Agitation in Deutschland im Zuge der Bauernproteste

Durch finanzielle Zuwendungen durch die Bundesregierung sei Correctiv mitnichten unabhängig, stellt Shellenberger fest und nennt in einem Atemzug das ISD. Dieses hätte ebenfalls gezielt Desinformation verbreitet und in einer Veröffentlichung die Bauernproteste als rechtsextrem unterwandert dargestellt – auch weil bei einigen Aktionen der Landwirte die deutsche Ukraine-Hilfe und das Weltwirtschaftsforum bemängelt wurden. Außerdem sei das ISD schnell Correctiv zur Seite gesprungen und habe Kritiker des Rechercheportals, der „Gegen Rechts“-Demos sowie der einseitigen Anti-Bauern-Berichterstattung verleumdet.

Der US-Journalist, der auch an der Aufarbeitung der „Twitter Files“ maßgeblich beteiligt war, nennt dies koordiniert und verweist in dem Zusammenhang auf ein Wahlportal gegen Falschinformationen, welches das ISD im Vorfeld der Bundestagswahl 2021 gemeinsam mit der amerikanischen Alliance for Securing Democracy (ASD) entwickelt hat. Laut Shellenberger diente es dazu, die Verbreitung von unliebsamen Informationen über Politiker vor der Bundestagswahl „zu überwachen“. Darüber hinaus stellt Shellenberger dar, daß die ISD-Analystin Paula Matlach früher für das „Strategic Communications Centre of Excellence“ der Nato tätig war und ihre Kollegin Sara Bundtzen zuvor bei der „Joint Intelligence and Security Division“ der Nato gearbeitet hat. Beide waren an einem Text beteiligt, nach dem die deutschen Bauern „einen Nährboden für rechtsextreme Ideologie“ bieten würden.

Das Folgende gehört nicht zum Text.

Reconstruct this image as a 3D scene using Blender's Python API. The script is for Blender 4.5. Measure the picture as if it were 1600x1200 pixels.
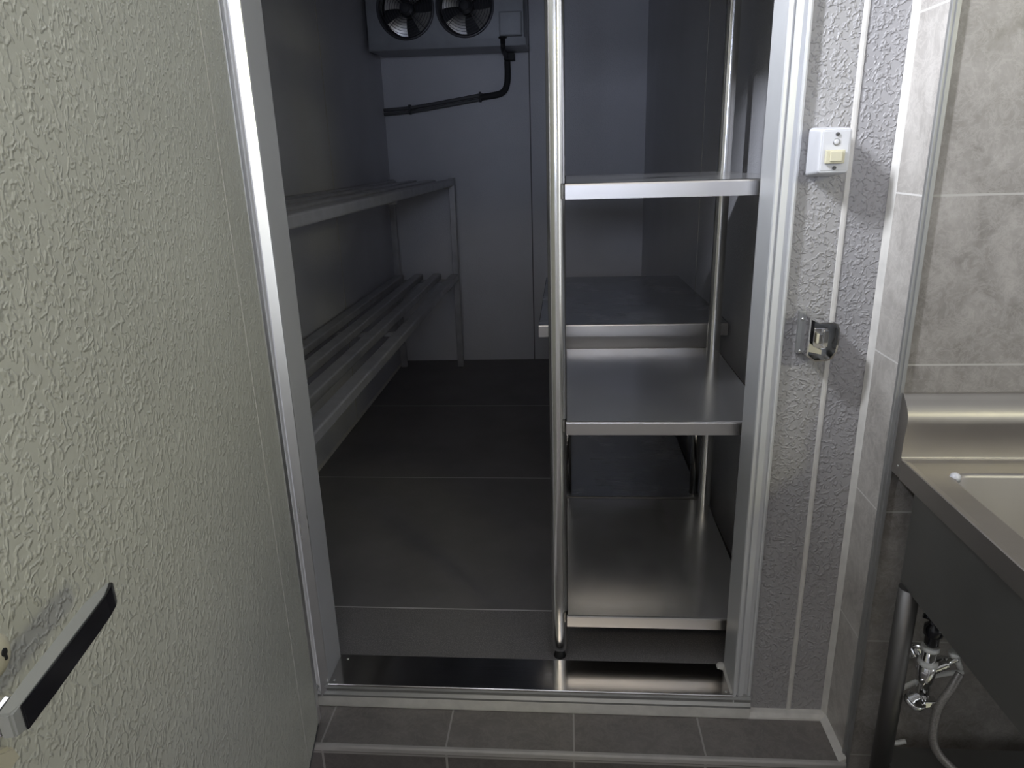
import bpy, bmesh, math, random
import numpy as np
from mathutils import Vector, Matrix
random.seed(7)
for o in list(bpy.data.objects): bpy.data.objects.remove(o)
SC = bpy.context.scene
COL = SC.collection
PI = math.pi
H = 1.343            # camera height; all sizes below are measured from the camera's level, H lifts them onto the floor

# ------------------------------------------------------------------ camera
F, PITCH, ROLL, YAW = 1105.7, .3104, -.0293, -.081
def cam_matrix():
    c, s = math.cos, math.sin
    B = np.array([[1,0,0],[0,0,-1],[0,1,0]], float)
    Rz = np.array([[c(YAW),-s(YAW),0],[s(YAW),c(YAW),0],[0,0,1]])
    Rx = np.array([[1,0,0],[0,c(PITCH),-s(PITCH)],[0,s(PITCH),c(PITCH)]])
    Rr = np.array([[c(ROLL),-s(ROLL),0],[s(ROLL),c(ROLL),0],[0,0,1]])
    return Rr @ Rx @ B @ Rz
Mc = cam_matrix()
cd = bpy.data.cameras.new('camera'); cam = bpy.data.objects.new('camera', cd); COL.objects.link(cam)
cd.sensor_fit = 'HORIZONTAL'; cd.sensor_width = 36; cd.lens = F*36/1600; cd.clip_start = .02; cd.clip_end = 60
m3 = Matrix([[Mc[0][i], -Mc[1][i], -Mc[2][i]] for i in range(3)])
cam.matrix_world = Matrix.Translation((0,0,H)) @ m3.to_4x4()
SC.camera = cam

# ------------------------------------------------------------------ world, exposure, lights
w = bpy.data.worlds.new('world'); SC.world = w; w.use_nodes = True
w.node_tree.nodes['Background'].inputs[0].default_value = (.55,.65,.8,1)
w.node_tree.nodes['Background'].inputs[1].default_value = .3
SC.view_settings.view_transform = 'Standard'; SC.view_settings.look = 'None'
SC.view_settings.exposure = 0.0; SC.view_settings.gamma = 1; SC.view_settings.use_curve_mapping = False
SC.cycles.max_bounces = 8; SC.cycles.diffuse_bounces = 5; SC.cycles.glossy_bounces = 5
SC.cycles.use_denoising = True; SC.cycles.caustics_reflective = False; SC.cycles.caustics_refractive = False
SC.cycles.sample_clamp_indirect = 4
def area(name, loc, target, sx, sy, power, col):
    d = bpy.data.lights.new(name, 'AREA'); d.shape = 'RECTANGLE'; d.size = sx; d.size_y = sy
    d.energy = power; d.color = col
    o = bpy.data.objects.new(name, d); COL.objects.link(o)
    o.location = Vector(loc) + Vector((0,0,H))
    v = Vector(target) - Vector(loc)
    o.rotation_euler = v.to_track_quat('-Z', 'Y').to_euler()
    return o
area('ceiling_tube_light', (-1.15,.45,1.44), (.3,1.1,.1), .16, 1.0, 178, (.87,.91,1))
area('side_lamp', (1.9,-.8,.60), (-.3,.6,-.3), .28, .28, 9, (1,.97,.60))
area('side_glass_door', (2.38,-.80,-.05), (0,-.80,-.05), 1.0, 2.0, 12, (.92,.96,1))
area('rear_doorway', (0,-2.36,0), (0,1,0), 1.0, 1.0, 78, (.70,.78,1))
area('rear_tube_light', (-.1,-1.4,1.42), (0,1.3,-.1), 1.5, .3, 8, (1,.86,.62))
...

Angesichts dieser Verbindungen dienten Gruppen wie das ISD als „wichtige Kanäle für militärische und staatliche Propaganda“. Viele Personen, „die im zensurindustriellen Komplex arbeiten, wechseln ungehindert von Regierungs- und Militäraufträgen zu staatlich gelenkten NGOs“. Und so steht in Shellenbergers Artikel die Frage im Raum, wer da eigentlich wen manipuliert.